EXERCISE REQUIREMENTS:
Leave out all pictures. Return exactly the lines from the top of the material through the line containing "sticky_note(*n)".

START DATA LINES

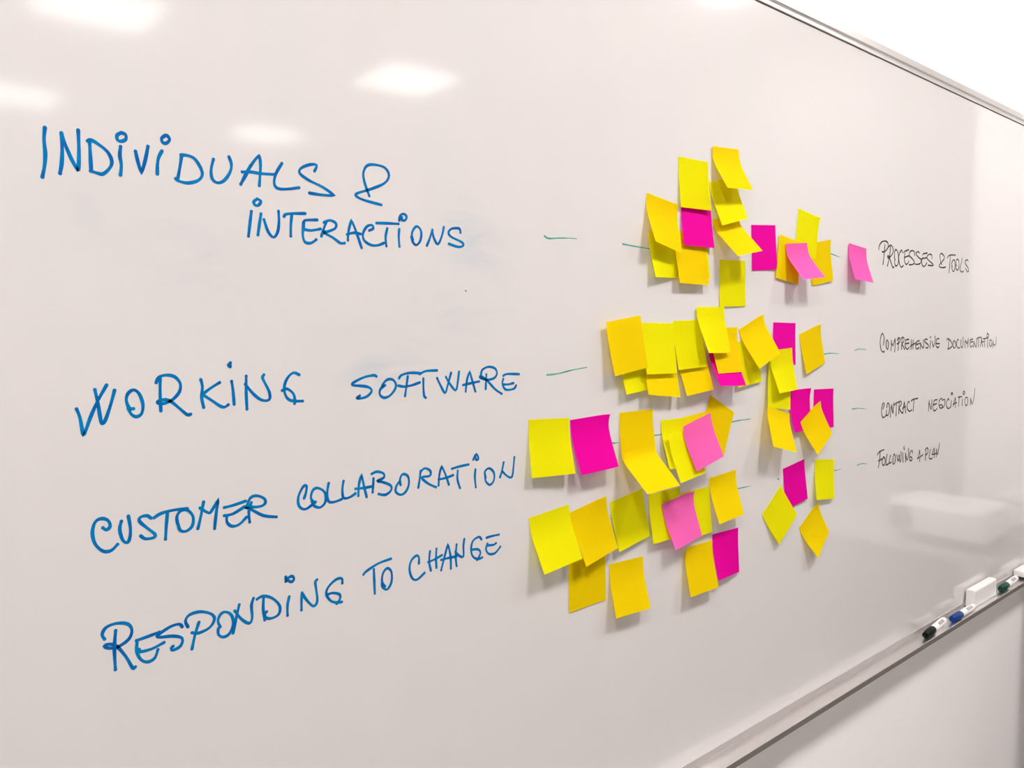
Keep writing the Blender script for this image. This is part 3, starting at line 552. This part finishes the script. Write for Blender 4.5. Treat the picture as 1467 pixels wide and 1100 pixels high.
# ---------------------------------------------------------------- sticky notes
LIFT_R = {'al': .005, 'ah': .003, 'z': .003, 'ae': .003, 'n': .003, 'l': .003, 'u': .002, 'bb': .003, 'aw': .004, 'ai': .003, 'bh': .003, 'at': .002}
LIFT_L = {'an': .007, 'ay': .004, 'b': .003, 'p': .002, 'o': .002, 'as': .002}
def sticky_note(key, stock, x, z, off, th, W, Ln, cl, cr, T0):
    NA, NB = 12, 20
    ex, ez = math.cos(th), -math.sin(th)
    dx, dz = -math.sin(th), -math.cos(th)
    rnd = random.Random(key)
    amp = rnd.uniform(-0.0007, 0.0007)
    bm = bmesh.new()
    rows = []
    for i in range(NA + 1):
        a = i / NA
        O = cl + (cr - cl) * a
        s = 0.0; q = 0.0; colv = []
        STEPS = 4
        for j in range(NB + 1):
            bow = amp * math.sin(math.pi * a) * (j / NB)
            px = ex * W * a + dx * s
            pz = ez * W * a + dz * s
            dR = math.hypot(W * (1 - a), Ln * j / NB); dL = math.hypot(W * a, Ln * j / NB)
            lift = LIFT_R.get(key, 0) * max(0, 1 - dR / 0.024) ** 2 + LIFT_L.get(key, 0) * max(0, 1 - dL / 0.024) ** 2
            colv.append(bm.verts.new((px, -(q + bow + lift), pz)))
            for k in range(STEPS):
                t = (j + (k + .5) / STEPS) / NB
                dq = 2 * t / (T0 * (2 - T0)) if t < T0 else 2 / (2 - T0)
                g = max(-.98, min(.98, O * dq / Ln))
                s += Ln * math.sqrt(1 - g * g) / NB / STEPS
                q += Ln * g / NB / STEPS
        rows.append(colv)
    for i in range(NA):
        for j in range(NB):
            bm.faces.new((rows[i][j], rows[i][j + 1], rows[i + 1][j + 1], rows[i + 1][j]))
    me = mesh_from(bm, 'sticky_note', smooth=True)
    o = link('sticky_note', me, PAPER[stock], None, (x, -off, z))
    return tag(o, NOTE_LABELS[key], 'sticky note', 'sticky notes stuck on the whiteboard')
for n in NOTES:
    sticky_note(*n)

# ---------------------------------------------------------------- things on the pen tray
def marker(px, py, qx, qy, cap, label, capmat, z=zf, nub=True, length=0.138):
    ang = math.atan2(qy - py, qx - px)
    R = 0.0092
    t = tag(empty('board_marker', (px, py, z + R + 0.0003), ang), label, 'marker', 'board markers on the pen tray')
    link('barrel', mesh_from(lathe_bm([(0.046, 0.0070), (0.048, 0.0084), (length - 0.006, 0.0086), (length - 0.001, 0.0080), (length, 0.0066)]), 'barrel', True, 40), BARREL_M, t)
    prof = [(0.0, 0.0068), (0.001, 0.0076), (0.012, 0.0084), (0.014, 0.0090), (0.050, R), (0.052, 0.0088), (0.0525, 0.0082)]
    c = link('cap', mesh_from(lathe_bm(prof, 28), 'cap', True, 40), capmat, t)
    c['label'] = cap + ' cap'
    # printed label: a patch wrapped on the upper side of the barrel
    bm = bmesh.new(); rr = 0.00872; x0, x1 = length - 0.056, length - 0.022; a0, a1 = 0.25, 0.95
    rows = [[bm.verts.new((x0 + (x1 - x0) * i / 6, -rr * math.sin(a0 + (a1 - a0) * j / 6), rr * math.cos(a0 + (a1 - a0) * j / 6))) for j in range(7)] for i in range(7)]
    for i in range(6):
        for j in range(6):
            bm.faces.new((rows[i][j], rows[i + 1][j], rows[i + 1][j + 1], rows[i][j + 1]))
    lb = link('printed_label', mesh_from(bm, 'printed_label'), LABEL_M, t)
    lb['label'] = 'dark oblong label with small light print'
    bm = bmesh.new(); rr = 0.00882
    for k in range(5):
        xa = x0 + 0.004 + k * 0.0056
        vs = [bm.verts.new((xx, -rr * math.sin(aa), rr * math.cos(aa))) for xx, aa in ((xa, 0.45), (xa + 0.0034, 0.45), (xa + 0.0034, 0.75), (xa, 0.75))]
        bm.faces.new(vs)
    link('label_print', mesh_from(bm, 'label_print'), PRINT_M, lb)
    if nub:
        link('nib', mesh_from(lathe_bm([(-0.012, 0.0008), (-0.010, 0.0014), (0.0, 0.0018), (0.001, 0.0018)], 10), 'nib', True, 40), capmat, t)
    return t
marker(1.955, -0.0265, 2.095, -0.0150, 'black', 'white board marker with black cap lying nearest on the pen tray', CAP_BLACK)
marker(2.113, -0.0262, 2.250, -0.0262, 'blue', 'white board marker with blue cap on the tray in front of the block eraser', CAP_BLUE, nub=False)
marker(2.457, -0.0235, 2.600, -0.0180, 'green', 'white board marker with green cap on the tray beyond the block eraser', CAP_GREEN)

er = tag(empty('board_eraser', (2.262, -0.0125, zf)), 'white block eraser standing on the pen tray behind the blue marker', 'eraser', 'board erasers on the pen tray')
prof = [(0.0095, 0.0015), (0.0090, 0.046), (0.006, 0.0475), (-0.0105, 0.0475), (-0.0125, 0.0445), (-0.0125, 0.0015)]
ca = extrude_profile('casing', prof, 0.0, 0.158, WHITE_PL, er)
bv = ca.modifiers.new('bevel', 'BEVEL'); bv.width = 0.0014; bv.segments = 2
box('felt_pad', -0.0025, 0.157, -0.0065, 0.0093, 0.0001, 0.0030, FELT_M, er)
er = tag(empty('board_eraser', (2.622, -0.0182, zf)), 'low white eraser on dark felt at the far right end of the pen tray', 'eraser', 'board erasers on the pen tray')
box('casing', 0.0, 0.13, -0.0150, 0.0150, 0.008, 0.026, WHITE_PL, er, bevel=0.003)
box('felt_pad', 0.003, 0.127, -0.014, 0.014, 0.0001, 0.0082, FELT_D, er)

# ---------------------------------------------------------------- what the board mirrors: a projector and boxes on a side table
tb = tag(empty('side_table', (3.08, -0.45, 0)), 'grey side table standing by the right wall beneath the end of the whiteboard', 'table')
box('table_top', -0.31, 0.30, -0.42, 0.435, 0.735, 0.760, TABLE_M, tb, bevel=0.003)
for sx in (-0.28, 0.27):
    for sy in (-0.39, 0.37):
        box('leg', sx - .02, sx + .02, sy - .02, sy + .02, 0, 0.735, RAIL_M, tb)
pj = tag(empty('projector', (2.88, -0.275, 0.760)), 'white projector with a round lens on the side table, mirrored in the board', 'projector')
box('housing', -0.12, 0.12, -0.155, 0.155, 0.042, 0.145, BRIGHT_PL, pj, bevel=0.018, seg=4)
bm = lathe_bm([(-0.014, 0.036), (-0.014, 0.040), (0.01, 0.040)], 28)
lo = link('lens_ring', mesh_from(bm, 'lens_ring', True, 40), LENS_M, pj, (-0.118, -0.105, 0.094))
for sx in (-0.09, 0.09):
    for sy in (-0.12, 0.13):
        box('foot', sx - .012, sx + .012, sy - .012, sy + .012, 0, 0.047, LABEL_M, pj)
for i, (x0, x1, y0, y1, z0, z1, lab) in enumerate(((3.03, 3.30, -0.185, -0.02, 0.760, 0.840, 'lower white carton on the side table beside the projector'),
                                      (3.05, 3.28, -0.170, -0.03, 0.8405, 0.925, 'upper white carton on top of the other on the side table'))):
    c = tag(empty('carton', ((x0 + x1) / 2, (y0 + y1) / 2, z0)), lab, 'box', 'cartons on the side table')
    w, d, h = (x1 - x0) / 2, (y1 - y0) / 2, z1 - z0
    box('carton_body', -w, w, -d, d, 0, h - 0.02, WHITE_PL, c, bevel=0.002)
    box('carton_lid', -w - .003, w + .003, -d - .003, d + .003, h - 0.03, h, WHITE_PL, c, bevel=0.002)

END DATA LINES

TASK RESPONSE:
Keep writing the Blender script for this image. This is part 3, starting at line 552. This part finishes the script. Write for Blender 4.5. Treat the picture as 1467 pixels wide and 1100 pixels high.
# ---------------------------------------------------------------- sticky notes
LIFT_R = {'al': .005, 'ah': .003, 'z': .003, 'ae': .003, 'n': .003, 'l': .003, 'u': .002, 'bb': .003, 'aw': .004, 'ai': .003, 'bh': .003, 'at': .002}
LIFT_L = {'an': .007, 'ay': .004, 'b': .003, 'p': .002, 'o': .002, 'as': .002}
def sticky_note(key, stock, x, z, off, th, W, Ln, cl, cr, T0):
    NA, NB = 12, 20
    ex, ez = math.cos(th), -math.sin(th)
    dx, dz = -math.sin(th), -math.cos(th)
    rnd = random.Random(key)
    amp = rnd.uniform(-0.0007, 0.0007)
    bm = bmesh.new()
    rows = []
    for i in range(NA + 1):
        a = i / NA
        O = cl + (cr - cl) * a
        s = 0.0; q = 0.0; colv = []
        STEPS = 4
        for j in range(NB + 1):
            bow = amp * math.sin(math.pi * a) * (j / NB)
            px = ex * W * a + dx * s
            pz = ez * W * a + dz * s
            dR = math.hypot(W * (1 - a), Ln * j / NB); dL = math.hypot(W * a, Ln * j / NB)
            lift = LIFT_R.get(key, 0) * max(0, 1 - dR / 0.024) ** 2 + LIFT_L.get(key, 0) * max(0, 1 - dL / 0.024) ** 2
            colv.append(bm.verts.new((px, -(q + bow + lift), pz)))
            for k in range(STEPS):
                t = (j + (k + .5) / STEPS) / NB
                dq = 2 * t / (T0 * (2 - T0)) if t < T0 else 2 / (2 - T0)
                g = max(-.98, min(.98, O * dq / Ln))
                s += Ln * math.sqrt(1 - g * g) / NB / STEPS
                q += Ln * g / NB / STEPS
        rows.append(colv)
    for i in range(NA):
        for j in range(NB):
            bm.faces.new((rows[i][j], rows[i][j + 1], rows[i + 1][j + 1], rows[i + 1][j]))
    me = mesh_from(bm, 'sticky_note', smooth=True)
    o = link('sticky_note', me, PAPER[stock], None, (x, -off, z))
    return tag(o, NOTE_LABELS[key], 'sticky note', 'sticky notes stuck on the whiteboard')
for n in NOTES:
    sticky_note(*n)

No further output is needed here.